A plot of the overall impact score versus the percentile for 654 NIGMS R01 applications reviewed during the October 2010 Council round.

A plot of the overall impact score versus the percentile for 654 NIGMS R01 applications reviewed during the October 2010 Council round.

This plot reveals that a substantial range of overall impact scores can be assigned to a given percentile score. This phenomenon is not new; a comparable level of variation among study sections was seen in the previous scoring system, as well.

The correlation coefficient between the percentile and overall impact score in this data set is 0.93. The correlation coefficients between the percentile and the averaged individual criterion scores are given below:

Correlation coefficients between the percentile and the averaged individual criterion scores for 654 NIGMS R01 applications reviewed during the October 2010 Council round.

Correlation coefficients between the percentile and the averaged individual criterion scores for 654 NIGMS R01 applications reviewed during the October 2010 Council round.

As one would anticipate, these correlation coefficients are somewhat lower than those for the overall impact score since the percentile takes other factors into account.

The results of a principal component analysis applied to the percentile data show:

Principal component analysis of percentile data based on the five criterion scores for 654 NIGMS R01 applications reviewed during the October 2010 Council round.

Principal component analysis of percentile data based on the five criterion scores for 654 NIGMS R01 applications reviewed during the October 2010 Council round.

The results of this analysis are very similar to those for the overall impact scores, with the first principal component accounting for 72% of the variance and similar weights for the individual averaged criterion scores.

Our posting of these scoring analyses has led the NIH Office of Extramural Activities and individual institutes to launch their own analyses. I will share their results as they become available.

12 Replies to “Scoring Analysis: 1-Year Comparison”

  1. Jeremy, this is great stuff! You are commended for spearheading this effort at NIGMS and goading your colleagues at OER and the other ICs to perform the same analyses.

    What would be truly fascinating would be to redo your impact score versus percentile scatter plot, coloring the dots for the funded grants green (like money!) and the dots for the unfunded grants brown.

    1. Since these applications have not yet gone to our Advisory Council, none have been funded to date. It will take some time for funding decisions to be made and will depend on when the NIH appropriation for Fiscal Year 2011 is passed.

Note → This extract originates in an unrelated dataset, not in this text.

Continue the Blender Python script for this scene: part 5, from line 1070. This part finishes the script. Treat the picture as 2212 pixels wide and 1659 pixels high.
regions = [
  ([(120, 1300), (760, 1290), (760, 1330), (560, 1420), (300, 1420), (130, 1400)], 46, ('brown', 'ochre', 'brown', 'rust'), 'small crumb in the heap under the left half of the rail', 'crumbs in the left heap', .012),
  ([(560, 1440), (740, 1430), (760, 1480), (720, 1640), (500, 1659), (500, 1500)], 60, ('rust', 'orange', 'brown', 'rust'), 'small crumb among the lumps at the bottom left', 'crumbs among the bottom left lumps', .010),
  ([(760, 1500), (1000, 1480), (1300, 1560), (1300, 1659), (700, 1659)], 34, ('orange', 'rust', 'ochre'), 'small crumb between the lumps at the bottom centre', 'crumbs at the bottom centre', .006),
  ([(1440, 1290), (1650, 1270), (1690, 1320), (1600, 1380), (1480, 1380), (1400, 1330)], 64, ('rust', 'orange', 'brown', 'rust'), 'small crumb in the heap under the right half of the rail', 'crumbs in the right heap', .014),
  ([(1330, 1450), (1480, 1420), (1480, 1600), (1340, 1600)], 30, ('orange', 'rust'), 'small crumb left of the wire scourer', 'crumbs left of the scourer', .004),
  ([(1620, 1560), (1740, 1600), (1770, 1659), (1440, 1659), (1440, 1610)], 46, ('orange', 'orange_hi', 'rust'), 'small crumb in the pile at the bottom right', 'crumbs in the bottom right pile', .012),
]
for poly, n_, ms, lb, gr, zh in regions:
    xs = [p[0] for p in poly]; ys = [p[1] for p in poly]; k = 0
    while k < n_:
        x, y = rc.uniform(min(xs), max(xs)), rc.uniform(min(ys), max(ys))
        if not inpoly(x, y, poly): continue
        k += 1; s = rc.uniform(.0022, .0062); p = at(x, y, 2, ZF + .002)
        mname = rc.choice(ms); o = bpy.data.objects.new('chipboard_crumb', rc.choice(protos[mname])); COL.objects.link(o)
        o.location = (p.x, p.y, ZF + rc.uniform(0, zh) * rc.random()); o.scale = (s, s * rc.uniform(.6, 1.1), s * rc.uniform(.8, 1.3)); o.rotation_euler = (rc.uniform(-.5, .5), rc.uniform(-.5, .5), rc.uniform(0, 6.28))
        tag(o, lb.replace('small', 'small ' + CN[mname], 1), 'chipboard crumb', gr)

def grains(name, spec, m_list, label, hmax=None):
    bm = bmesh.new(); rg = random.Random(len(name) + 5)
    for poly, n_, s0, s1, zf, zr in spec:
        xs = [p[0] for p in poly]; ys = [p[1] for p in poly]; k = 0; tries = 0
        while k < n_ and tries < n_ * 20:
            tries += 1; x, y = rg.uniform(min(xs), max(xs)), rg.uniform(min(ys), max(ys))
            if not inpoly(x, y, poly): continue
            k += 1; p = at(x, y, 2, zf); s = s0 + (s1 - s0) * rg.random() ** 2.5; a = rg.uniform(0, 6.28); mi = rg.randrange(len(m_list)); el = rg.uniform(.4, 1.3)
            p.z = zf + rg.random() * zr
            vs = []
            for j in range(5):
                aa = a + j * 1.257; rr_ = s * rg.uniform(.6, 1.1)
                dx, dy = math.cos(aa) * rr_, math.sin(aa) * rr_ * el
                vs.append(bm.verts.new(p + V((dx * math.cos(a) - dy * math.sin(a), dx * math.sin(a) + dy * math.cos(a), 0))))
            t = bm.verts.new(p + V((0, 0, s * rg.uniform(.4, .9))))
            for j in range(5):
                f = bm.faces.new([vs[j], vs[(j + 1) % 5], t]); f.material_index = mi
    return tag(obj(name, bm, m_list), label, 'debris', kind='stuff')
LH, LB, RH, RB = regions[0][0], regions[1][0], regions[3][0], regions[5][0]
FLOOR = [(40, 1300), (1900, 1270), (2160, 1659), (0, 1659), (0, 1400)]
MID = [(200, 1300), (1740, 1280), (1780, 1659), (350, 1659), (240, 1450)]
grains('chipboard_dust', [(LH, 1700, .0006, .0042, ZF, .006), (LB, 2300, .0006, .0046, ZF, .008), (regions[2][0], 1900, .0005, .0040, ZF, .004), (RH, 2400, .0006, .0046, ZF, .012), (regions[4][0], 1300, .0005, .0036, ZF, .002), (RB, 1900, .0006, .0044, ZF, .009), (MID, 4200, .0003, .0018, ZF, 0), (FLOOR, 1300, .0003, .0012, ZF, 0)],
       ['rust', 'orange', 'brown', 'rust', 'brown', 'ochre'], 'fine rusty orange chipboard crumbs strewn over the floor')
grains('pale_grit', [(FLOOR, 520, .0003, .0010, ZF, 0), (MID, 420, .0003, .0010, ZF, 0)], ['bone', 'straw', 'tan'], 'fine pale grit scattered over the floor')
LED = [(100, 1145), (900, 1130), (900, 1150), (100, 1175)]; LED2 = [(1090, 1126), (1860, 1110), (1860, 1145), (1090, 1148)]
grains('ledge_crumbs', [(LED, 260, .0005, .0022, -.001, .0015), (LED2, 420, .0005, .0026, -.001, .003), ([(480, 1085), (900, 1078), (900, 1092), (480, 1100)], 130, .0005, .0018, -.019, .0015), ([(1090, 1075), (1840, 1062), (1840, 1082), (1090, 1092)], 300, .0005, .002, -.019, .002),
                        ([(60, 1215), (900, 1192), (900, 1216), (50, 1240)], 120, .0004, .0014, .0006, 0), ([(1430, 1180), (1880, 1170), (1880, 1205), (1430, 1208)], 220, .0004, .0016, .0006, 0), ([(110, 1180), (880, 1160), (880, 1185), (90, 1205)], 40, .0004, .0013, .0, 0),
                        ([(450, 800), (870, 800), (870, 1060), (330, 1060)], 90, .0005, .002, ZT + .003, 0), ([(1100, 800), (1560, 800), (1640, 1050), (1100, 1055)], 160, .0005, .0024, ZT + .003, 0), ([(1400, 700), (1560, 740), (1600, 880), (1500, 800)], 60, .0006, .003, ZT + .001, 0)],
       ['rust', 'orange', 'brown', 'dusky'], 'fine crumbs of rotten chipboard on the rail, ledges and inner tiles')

  2. Thanks for the interesting info.
    Can you break it down by funding category: R01, SBIR Phase I, etc.
    Thank you

  3. Fascinating. I was wondering whether the fact that your prior analysis was from the very first round of the new scoring would matter. Guess not. Interesting for the NIH to contemplate whether their attempts to shift reviewer focus onto the “Innovation” component is working, needs rethinking or perhaps even whether it ever *could* work.

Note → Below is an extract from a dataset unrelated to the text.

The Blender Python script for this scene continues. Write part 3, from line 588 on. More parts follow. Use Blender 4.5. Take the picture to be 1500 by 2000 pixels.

    Maybe you need to just totally clean house on the review panels in one fell swoop :-p.

  4. Jeremy, I wonder if the lack of correlation with the Investigator category might be misleading. In my experience, reviewers will typically say nice things about a PI even while they are trashing a grant–they don’t want to make the PI feel bad. As far as official scoring goes, there may be much less variance in this number than in the other categories.

    In their heads, of course, reviewers really do take the investigator into account. Thus, an established investigator, a leader in the field with a long history of productivity, will be given breaks that others are not given. The grant could be poorly written, the assumptions unjustified, the next experiments leaps unexplained, and the panel will often give the PI the benefit of the doubt, because they’ve produced in the past. This they would be less likely to do for a newer investigator. Of course it can go the other way too–a senior investigator with lots of funding can put in an application that might receive a good score were it from a junior investigator, but the panel might think “zheesh, they can do better than this, surely”, and score it more harshly.

    I guess my point here is that in their black hearts, reviewers actually do give a lot of weight to who the PI is. This at least is my hypothesis. One way to test it is to look at the variance in the Investigator scores. I predict that it will be substantially lower than for the other categories, and that its average will be higher.

    I guess a last thing to say is that one can be misled by analyses of scoring patterns. No doubt they are informative, but they don’t always reflect how reviewers are behaving. I wonder, for instance, if one changed simply the order of the criteria whether one wouldn’t get different results? Sometimes reviewers simply address the key points of their review in the first field they find. Moving “Innovation” up or down might influence its ultimate correlation.

    Maybe others have had different experiences?

  5. The strong correlation between impact and approach may reflect the unfortunate reality that a flawed approach can sink a great idea. The weak correlation for innovation may reflect the difficulty reviewers have with this criterion. Innovation is hard to define, and scored quite differently by different reviewers.

  6. AR, I would suggest the “difficulty” reviewers have with the Innovation criterion is not confusion over what it really means. Rather it is *resistance* to the notion that Innovation should be more important than Approach and Significance. They just are not on board with this top-down emphasis of the NIH. So they strive to djinn up Innovation compliments for apps that are obviously lacking innovation because they like the approach and/or significance.

  7. Really nice analysis. I’m delighted to see these posts, and actually see the numbers. I’m waiting with baited breath to see what will come out from the other institutes.

    I was just at a meeting with someone who insisted that significance now is the most important criterion to getting funded. That seems clearly not to be the case in practice, at least in GM.

  8. It would be helpful to do a test of the review objectivity. The only way I can think of testing something like that is to send an application that would contain the exact same science, but be reviewed by a different study section, and also to do a similar thing and in one case have a new investigator as the PI, while in another it would have someone with a long track record. Alternatively, an application could be sent to a study section in which the PI has been funded previously, and is known to the review group, and to a different study section where s/he would be considered a “newcomer.” It would be interesting to see what would happen to that grant under these different conditions. I am quite certain that the results would be both interesting and informative.